Exercise directions ▸
Transcribe all of the data exactly. Omit the pictures.

Recorded data ▸

--

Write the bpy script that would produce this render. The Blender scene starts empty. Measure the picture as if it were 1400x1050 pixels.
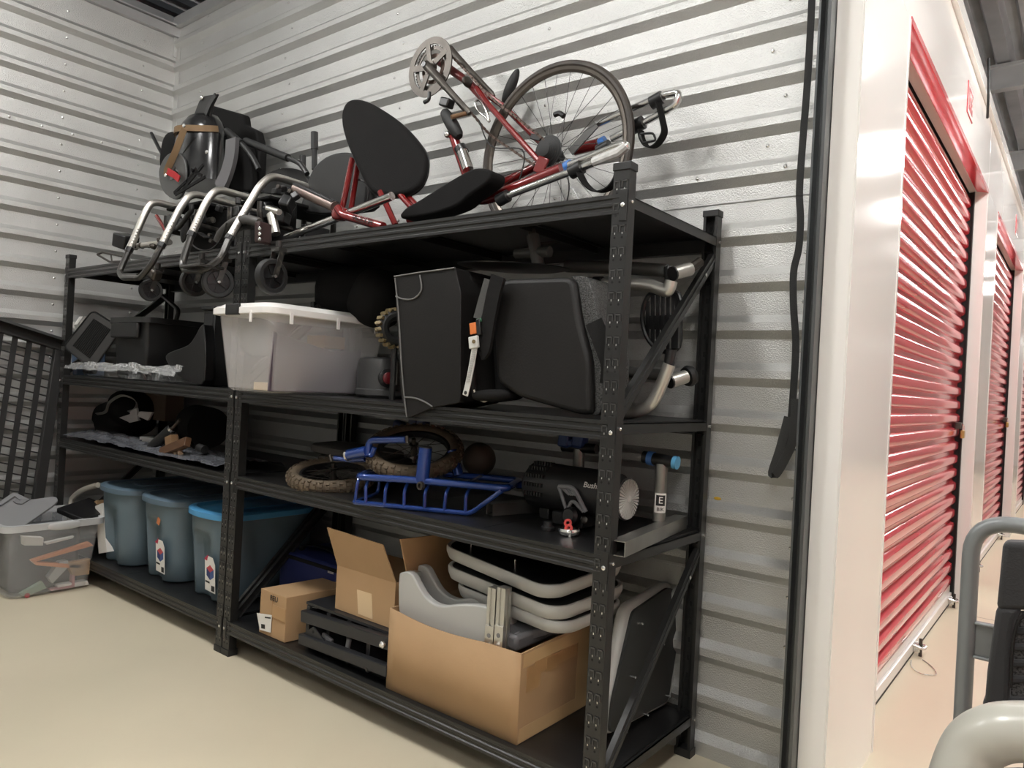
import bpy, bmesh, math, random
from mathutils import Vector, Matrix, Euler
random.seed(7)
SC = bpy.context.scene
COL = SC.collection
# ------------------------------------------------------------------ camera
YAW, PITCH, ROLL, FPX = math.radians(38.264), 0.0, math.radians(3.033), 1000.4
CAM = Vector((0.993, -1.722, 1.2135))
FW = Vector((-math.sin(YAW), math.cos(YAW), 0))
_r0 = FW.cross(Vector((0, 0, 1))).normalized(); _u0 = _r0.cross(FW)
RT = _r0 * math.cos(ROLL) + _u0 * math.sin(ROLL)
UP = -_r0 * math.sin(ROLL) + _u0 * math.cos(ROLL)
cd = bpy.data.cameras.new('camera'); co = bpy.data.objects.new('camera', cd); COL.objects.link(co)
cd.sensor_fit = 'HORIZONTAL'; cd.sensor_width = 36; cd.lens = 36 * FPX / 1400; cd.clip_start = .02
M = Matrix((RT, UP, -FW)).transposed().to_4x4(); M.translation = CAM
co.matrix_world = M
SC.camera = co
# ------------------------------------------------------------------ world, exposure
w = bpy.data.worlds.new('world'); SC.world = w; w.use_nodes = True
w.node_tree.nodes['Background'].inputs[0].default_value = (.8, .85, .9, 1)
w.node_tree.nodes['Background'].inputs[1].default_value = .05
SC.view_settings.view_transform = 'Standard'; SC.view_settings.look = 'None'
SC.view_settings.gamma = 1; SC.view_settings.use_curve_mapping = False
SC.view_settings.exposure = 0.28
LIGHT, FILL_UNIT = 44.0, 58.0
FIXTURES = [(1.3, y) for y in (-5.3, -3.3, -1.3, 0.7, 2.7, 4.7, 6.7, 8.7, 10.7, 12.7)] + [(-.75, -1.05), (-2.75, -1.25)]  # last two: fill lights added over the unit to brighten its walls


# ------------------------------------------------------------------ helpers
def P(px, py, x=None, y=None, z=None):
    """a point of the room on the plane x=, y= or z= (photo measured at 1400x1050)"""
    d = FW + RT * ((px - 700) / FPX) - UP * ((py - 525) / FPX)
    k, v = (0, x) if x is not None else (1, y) if y is not None else (2, z)
    return CAM + d * ((v - CAM[k]) / d[k])


def PP(px, py, o, n):
    d = FW + RT * ((px - 700) / FPX) - UP * ((py - 525) / FPX)
    o, n = Vector(o), Vector(n)
    return CAM + d * ((o - CAM).dot(n) / d.dot(n))


def V(*a): return Vector(a)


def rot(rx=0, ry=0, rz=0): return Euler((math.radians(rx), math.radians(ry), math.radians(rz))).to_matrix()


def fillet(pts, r, n=5, closed=False):
    pts = [Vector(p) for p in pts]; out = []; N = len(pts)
    for i, p in enumerate(pts):
        if not closed and i in (0, N - 1): out.append(p); continue
        a, b = pts[i - 1], pts[(i + 1) % N]
        da, db = a - p, b - p
        ra = min(r, da.length * .48, db.length * .48)
        s, e = p + da.normalized() * ra, p + db.normalized() * ra
        for k in range(n + 1):
            t = k / n; out.append(s * (1 - t) ** 2 + p * 2 * t * (1 - t) + e * t * t)
    return out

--

The result ▸
Write the bpy script that would produce this render. The Blender scene starts empty. Measure the picture as if it were 1400x1050 pixels.
import bpy, bmesh, math, random
from mathutils import Vector, Matrix, Euler
random.seed(7)
SC = bpy.context.scene
COL = SC.collection
# ------------------------------------------------------------------ camera
YAW, PITCH, ROLL, FPX = math.radians(38.264), 0.0, math.radians(3.033), 1000.4
CAM = Vector((0.993, -1.722, 1.2135))
FW = Vector((-math.sin(YAW), math.cos(YAW), 0))
_r0 = FW.cross(Vector((0, 0, 1))).normalized(); _u0 = _r0.cross(FW)
RT = _r0 * math.cos(ROLL) + _u0 * math.sin(ROLL)
UP = -_r0 * math.sin(ROLL) + _u0 * math.cos(ROLL)
cd = bpy.data.cameras.new('camera'); co = bpy.data.objects.new('camera', cd); COL.objects.link(co)
cd.sensor_fit = 'HORIZONTAL'; cd.sensor_width = 36; cd.lens = 36 * FPX / 1400; cd.clip_start = .02
M = Matrix((RT, UP, -FW)).transposed().to_4x4(); M.translation = CAM
co.matrix_world = M
SC.camera = co
# ------------------------------------------------------------------ world, exposure
w = bpy.data.worlds.new('world'); SC.world = w; w.use_nodes = True
w.node_tree.nodes['Background'].inputs[0].default_value = (.8, .85, .9, 1)
w.node_tree.nodes['Background'].inputs[1].default_value = .05
SC.view_settings.view_transform = 'Standard'; SC.view_settings.look = 'None'
SC.view_settings.gamma = 1; SC.view_settings.use_curve_mapping = False
SC.view_settings.exposure = 0.28
LIGHT, FILL_UNIT = 44.0, 58.0
FIXTURES = [(1.3, y) for y in (-5.3, -3.3, -1.3, 0.7, 2.7, 4.7, 6.7, 8.7, 10.7, 12.7)] + [(-.75, -1.05), (-2.75, -1.25)]  # last two: fill lights added over the unit to brighten its walls


# ------------------------------------------------------------------ helpers
def P(px, py, x=None, y=None, z=None):
    """a point of the room on the plane x=, y= or z= (photo measured at 1400x1050)"""
    d = FW + RT * ((px - 700) / FPX) - UP * ((py - 525) / FPX)
    k, v = (0, x) if x is not None else (1, y) if y is not None else (2, z)
    return CAM + d * ((v - CAM[k]) / d[k])


def PP(px, py, o, n):
    d = FW + RT * ((px - 700) / FPX) - UP * ((py - 525) / FPX)
    o, n = Vector(o), Vector(n)
    return CAM + d * ((o - CAM).dot(n) / d.dot(n))


def V(*a): return Vector(a)


def rot(rx=0, ry=0, rz=0): return Euler((math.radians(rx), math.radians(ry), math.radians(rz))).to_matrix()


def fillet(pts, r, n=5, closed=False):
    pts = [Vector(p) for p in pts]; out = []; N = len(pts)
    for i, p in enumerate(pts):
        if not closed and i in (0, N - 1): out.append(p); continue
        a, b = pts[i - 1], pts[(i + 1) % N]
        da, db = a - p, b - p
        ra = min(r, da.length * .48, db.length * .48)
        s, e = p + da.normalized() * ra, p + db.normalized() * ra
        for k in range(n + 1):
            t = k / n; out.append(s * (1 - t) ** 2 + p * 2 * t * (1 - t) + e * t * t)
    return out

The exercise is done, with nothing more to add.